Unfortunately Python’s type system is unsound. It’s possible to pass all the checks and yet still have a function annotated `int` that returns a `list`.
True and irrelevant. Type annotations catch whole swathes of errors before they cause trouble and they nudge me into writing clearer code. I know they’re not watertight. Sometimes the type checker just can’t deal with a type and I have to use Any or a cast. Still better than not using them.
Do you mean that you're allowed to only use types where you want to, which means maybe the type checker can't check in cases where you haven't hinted enough, or is there some problem with the type system itself?
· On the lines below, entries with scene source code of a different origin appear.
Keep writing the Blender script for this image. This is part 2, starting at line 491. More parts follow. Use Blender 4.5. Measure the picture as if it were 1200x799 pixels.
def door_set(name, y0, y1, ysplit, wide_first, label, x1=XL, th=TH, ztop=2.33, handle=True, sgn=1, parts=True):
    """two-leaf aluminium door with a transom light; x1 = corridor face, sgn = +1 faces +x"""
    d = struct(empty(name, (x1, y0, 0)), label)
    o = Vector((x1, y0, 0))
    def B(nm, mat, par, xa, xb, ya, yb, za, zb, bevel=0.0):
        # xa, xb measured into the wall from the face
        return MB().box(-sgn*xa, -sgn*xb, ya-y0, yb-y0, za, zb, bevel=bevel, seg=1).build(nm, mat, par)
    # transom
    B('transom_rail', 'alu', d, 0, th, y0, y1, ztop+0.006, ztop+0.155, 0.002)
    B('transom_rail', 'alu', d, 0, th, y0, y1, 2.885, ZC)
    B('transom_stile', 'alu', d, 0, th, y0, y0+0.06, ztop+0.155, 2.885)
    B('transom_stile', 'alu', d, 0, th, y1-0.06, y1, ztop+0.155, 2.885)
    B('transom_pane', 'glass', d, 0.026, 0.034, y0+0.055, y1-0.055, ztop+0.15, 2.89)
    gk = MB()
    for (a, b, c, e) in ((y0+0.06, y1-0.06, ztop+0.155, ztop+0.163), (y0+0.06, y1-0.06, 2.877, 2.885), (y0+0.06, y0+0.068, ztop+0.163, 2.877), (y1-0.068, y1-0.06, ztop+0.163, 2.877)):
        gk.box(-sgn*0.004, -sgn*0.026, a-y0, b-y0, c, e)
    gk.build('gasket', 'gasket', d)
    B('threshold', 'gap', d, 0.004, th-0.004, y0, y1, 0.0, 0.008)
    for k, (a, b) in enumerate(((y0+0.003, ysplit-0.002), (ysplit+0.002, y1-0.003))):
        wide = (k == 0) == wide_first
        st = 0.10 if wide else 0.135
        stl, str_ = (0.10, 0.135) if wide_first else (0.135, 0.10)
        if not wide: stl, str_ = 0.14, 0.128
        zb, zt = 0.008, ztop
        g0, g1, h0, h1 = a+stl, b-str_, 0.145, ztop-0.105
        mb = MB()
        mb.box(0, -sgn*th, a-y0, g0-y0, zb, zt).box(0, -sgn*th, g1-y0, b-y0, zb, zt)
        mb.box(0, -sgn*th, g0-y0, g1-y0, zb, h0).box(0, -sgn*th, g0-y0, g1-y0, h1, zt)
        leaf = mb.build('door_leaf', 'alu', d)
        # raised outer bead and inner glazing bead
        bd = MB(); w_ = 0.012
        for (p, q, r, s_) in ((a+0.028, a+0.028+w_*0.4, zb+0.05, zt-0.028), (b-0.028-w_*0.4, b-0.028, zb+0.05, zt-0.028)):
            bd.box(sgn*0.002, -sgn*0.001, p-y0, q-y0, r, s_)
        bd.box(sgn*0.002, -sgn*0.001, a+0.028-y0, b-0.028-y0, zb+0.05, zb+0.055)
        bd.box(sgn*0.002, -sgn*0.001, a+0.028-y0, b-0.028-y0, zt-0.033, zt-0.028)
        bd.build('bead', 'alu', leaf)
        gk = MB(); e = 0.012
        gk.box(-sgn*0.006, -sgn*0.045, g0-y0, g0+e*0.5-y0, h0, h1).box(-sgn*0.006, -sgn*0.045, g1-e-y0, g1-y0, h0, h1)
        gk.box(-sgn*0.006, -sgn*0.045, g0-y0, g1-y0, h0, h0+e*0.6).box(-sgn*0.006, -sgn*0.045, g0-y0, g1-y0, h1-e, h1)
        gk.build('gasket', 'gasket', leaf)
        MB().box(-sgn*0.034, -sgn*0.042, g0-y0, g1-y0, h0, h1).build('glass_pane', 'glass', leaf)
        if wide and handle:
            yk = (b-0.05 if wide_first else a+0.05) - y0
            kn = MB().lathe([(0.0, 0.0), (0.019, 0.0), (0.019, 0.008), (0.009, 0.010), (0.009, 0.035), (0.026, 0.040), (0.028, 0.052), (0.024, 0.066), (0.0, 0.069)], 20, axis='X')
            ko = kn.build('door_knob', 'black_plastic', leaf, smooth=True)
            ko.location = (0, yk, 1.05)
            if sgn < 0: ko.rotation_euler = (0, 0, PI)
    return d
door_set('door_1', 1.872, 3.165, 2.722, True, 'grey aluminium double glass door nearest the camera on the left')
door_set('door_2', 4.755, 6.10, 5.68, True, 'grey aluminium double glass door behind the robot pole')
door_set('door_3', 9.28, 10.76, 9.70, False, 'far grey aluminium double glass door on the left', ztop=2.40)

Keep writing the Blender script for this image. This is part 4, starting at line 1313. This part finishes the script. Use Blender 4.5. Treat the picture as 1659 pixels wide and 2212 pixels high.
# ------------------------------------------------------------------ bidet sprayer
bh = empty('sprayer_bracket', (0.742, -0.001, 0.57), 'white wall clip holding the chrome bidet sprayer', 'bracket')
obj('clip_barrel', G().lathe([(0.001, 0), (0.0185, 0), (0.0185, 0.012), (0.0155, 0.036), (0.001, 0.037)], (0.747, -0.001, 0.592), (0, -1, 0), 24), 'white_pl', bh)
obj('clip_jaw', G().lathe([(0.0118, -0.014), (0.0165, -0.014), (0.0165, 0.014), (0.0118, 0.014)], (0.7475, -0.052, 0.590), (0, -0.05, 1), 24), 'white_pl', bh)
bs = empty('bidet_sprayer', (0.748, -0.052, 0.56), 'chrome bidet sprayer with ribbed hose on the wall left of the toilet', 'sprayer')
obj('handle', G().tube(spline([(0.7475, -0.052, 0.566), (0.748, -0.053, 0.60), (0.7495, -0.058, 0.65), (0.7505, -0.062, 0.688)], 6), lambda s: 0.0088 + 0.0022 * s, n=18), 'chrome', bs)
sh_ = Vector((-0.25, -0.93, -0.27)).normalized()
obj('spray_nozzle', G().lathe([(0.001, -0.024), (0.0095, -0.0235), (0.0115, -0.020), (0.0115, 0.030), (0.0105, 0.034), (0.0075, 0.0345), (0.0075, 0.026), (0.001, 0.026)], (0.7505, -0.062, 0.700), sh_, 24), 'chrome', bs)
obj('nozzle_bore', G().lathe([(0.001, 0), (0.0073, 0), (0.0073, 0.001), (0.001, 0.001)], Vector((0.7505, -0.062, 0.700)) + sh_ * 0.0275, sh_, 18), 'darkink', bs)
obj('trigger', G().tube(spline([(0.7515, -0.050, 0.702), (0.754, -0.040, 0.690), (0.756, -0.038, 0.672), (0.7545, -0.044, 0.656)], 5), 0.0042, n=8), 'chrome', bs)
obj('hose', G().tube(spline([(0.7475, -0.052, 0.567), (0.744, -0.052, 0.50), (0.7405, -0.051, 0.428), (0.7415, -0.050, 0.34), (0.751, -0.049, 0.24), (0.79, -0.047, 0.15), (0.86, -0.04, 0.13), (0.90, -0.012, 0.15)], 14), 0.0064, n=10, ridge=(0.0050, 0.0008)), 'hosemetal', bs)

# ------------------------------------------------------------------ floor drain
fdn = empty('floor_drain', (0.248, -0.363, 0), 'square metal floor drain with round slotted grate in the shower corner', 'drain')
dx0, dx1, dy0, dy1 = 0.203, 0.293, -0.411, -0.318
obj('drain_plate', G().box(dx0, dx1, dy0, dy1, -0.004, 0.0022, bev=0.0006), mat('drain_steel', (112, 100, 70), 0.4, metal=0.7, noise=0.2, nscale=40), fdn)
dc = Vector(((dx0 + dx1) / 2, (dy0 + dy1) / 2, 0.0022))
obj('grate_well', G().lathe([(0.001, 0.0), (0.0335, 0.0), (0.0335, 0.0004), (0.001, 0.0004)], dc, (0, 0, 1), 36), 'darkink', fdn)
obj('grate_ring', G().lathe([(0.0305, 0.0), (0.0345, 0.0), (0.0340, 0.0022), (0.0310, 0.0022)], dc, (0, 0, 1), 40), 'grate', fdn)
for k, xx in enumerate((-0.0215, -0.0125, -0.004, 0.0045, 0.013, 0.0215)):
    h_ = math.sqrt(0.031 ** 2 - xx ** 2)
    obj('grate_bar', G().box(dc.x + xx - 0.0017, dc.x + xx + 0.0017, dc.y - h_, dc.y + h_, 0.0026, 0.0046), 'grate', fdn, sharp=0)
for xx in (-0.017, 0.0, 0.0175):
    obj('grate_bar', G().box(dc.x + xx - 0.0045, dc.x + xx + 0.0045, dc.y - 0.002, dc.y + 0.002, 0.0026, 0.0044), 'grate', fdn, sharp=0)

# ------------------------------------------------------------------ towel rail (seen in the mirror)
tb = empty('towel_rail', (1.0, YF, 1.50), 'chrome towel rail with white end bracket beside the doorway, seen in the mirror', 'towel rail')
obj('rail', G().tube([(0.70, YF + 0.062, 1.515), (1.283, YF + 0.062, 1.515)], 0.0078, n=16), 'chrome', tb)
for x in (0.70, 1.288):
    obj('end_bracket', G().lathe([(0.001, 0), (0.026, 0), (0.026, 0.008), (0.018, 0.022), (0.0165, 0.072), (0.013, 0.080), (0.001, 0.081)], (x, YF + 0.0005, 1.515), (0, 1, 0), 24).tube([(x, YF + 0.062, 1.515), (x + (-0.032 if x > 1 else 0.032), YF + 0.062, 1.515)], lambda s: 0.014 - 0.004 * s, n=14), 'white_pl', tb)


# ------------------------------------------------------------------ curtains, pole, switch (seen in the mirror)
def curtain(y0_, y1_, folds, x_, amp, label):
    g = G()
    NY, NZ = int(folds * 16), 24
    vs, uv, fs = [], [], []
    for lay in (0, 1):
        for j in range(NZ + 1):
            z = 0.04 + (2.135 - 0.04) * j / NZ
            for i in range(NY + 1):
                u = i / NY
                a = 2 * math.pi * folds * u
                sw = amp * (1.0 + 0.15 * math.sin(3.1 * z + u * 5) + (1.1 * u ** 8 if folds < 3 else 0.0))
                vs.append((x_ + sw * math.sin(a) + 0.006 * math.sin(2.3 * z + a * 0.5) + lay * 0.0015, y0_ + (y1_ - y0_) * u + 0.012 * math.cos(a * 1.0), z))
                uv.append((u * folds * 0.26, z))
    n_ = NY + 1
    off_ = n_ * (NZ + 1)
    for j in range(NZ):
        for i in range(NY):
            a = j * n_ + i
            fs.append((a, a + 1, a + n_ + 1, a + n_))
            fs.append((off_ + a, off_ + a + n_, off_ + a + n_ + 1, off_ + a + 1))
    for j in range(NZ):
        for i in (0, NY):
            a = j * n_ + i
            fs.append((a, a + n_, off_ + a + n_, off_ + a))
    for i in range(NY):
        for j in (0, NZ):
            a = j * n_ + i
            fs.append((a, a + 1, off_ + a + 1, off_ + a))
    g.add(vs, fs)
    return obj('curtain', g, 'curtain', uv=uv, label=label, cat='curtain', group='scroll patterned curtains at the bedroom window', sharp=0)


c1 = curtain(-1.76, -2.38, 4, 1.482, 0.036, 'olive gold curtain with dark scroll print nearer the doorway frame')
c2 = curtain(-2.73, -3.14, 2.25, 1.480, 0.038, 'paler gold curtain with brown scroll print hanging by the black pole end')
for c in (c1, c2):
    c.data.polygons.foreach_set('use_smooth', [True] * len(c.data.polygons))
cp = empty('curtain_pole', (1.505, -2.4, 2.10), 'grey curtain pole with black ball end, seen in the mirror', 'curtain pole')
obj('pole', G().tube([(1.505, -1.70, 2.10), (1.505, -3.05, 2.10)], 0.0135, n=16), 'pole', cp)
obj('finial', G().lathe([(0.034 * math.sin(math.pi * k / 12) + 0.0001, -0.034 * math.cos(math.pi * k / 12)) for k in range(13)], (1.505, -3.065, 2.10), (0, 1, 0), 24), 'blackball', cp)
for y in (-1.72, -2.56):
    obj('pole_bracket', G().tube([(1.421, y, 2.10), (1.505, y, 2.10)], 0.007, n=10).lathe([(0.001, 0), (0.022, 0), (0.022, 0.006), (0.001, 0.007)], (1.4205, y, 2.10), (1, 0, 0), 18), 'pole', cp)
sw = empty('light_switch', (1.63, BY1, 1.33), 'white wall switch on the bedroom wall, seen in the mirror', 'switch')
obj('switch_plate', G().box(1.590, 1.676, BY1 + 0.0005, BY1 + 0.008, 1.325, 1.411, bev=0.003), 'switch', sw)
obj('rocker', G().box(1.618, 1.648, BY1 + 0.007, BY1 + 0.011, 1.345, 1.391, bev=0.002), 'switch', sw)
The type system itself is unsound. For example, this code passes `mypy --strict`, but prints `<class 'list'>` even though `bar` is annotated to return an `int`:
i : int | list[int] = 0
def foo() -> None:
global i
i = []
def bar() -> int:
if isinstance(i, int):
foo()
return i
return 0
print(type(bar()))
- Don't write unsound code? There's no way to know until you run the program and find out your `int` is actually a `list`.
- Don't assume type annotations are correct? Then what's the point of all the extra code to appease the type checker if it doesn't provide any guarantees?
You may as well argue that unit tests are pointless because you could cheat by making the implementations return just the hardcoded values from the test cases.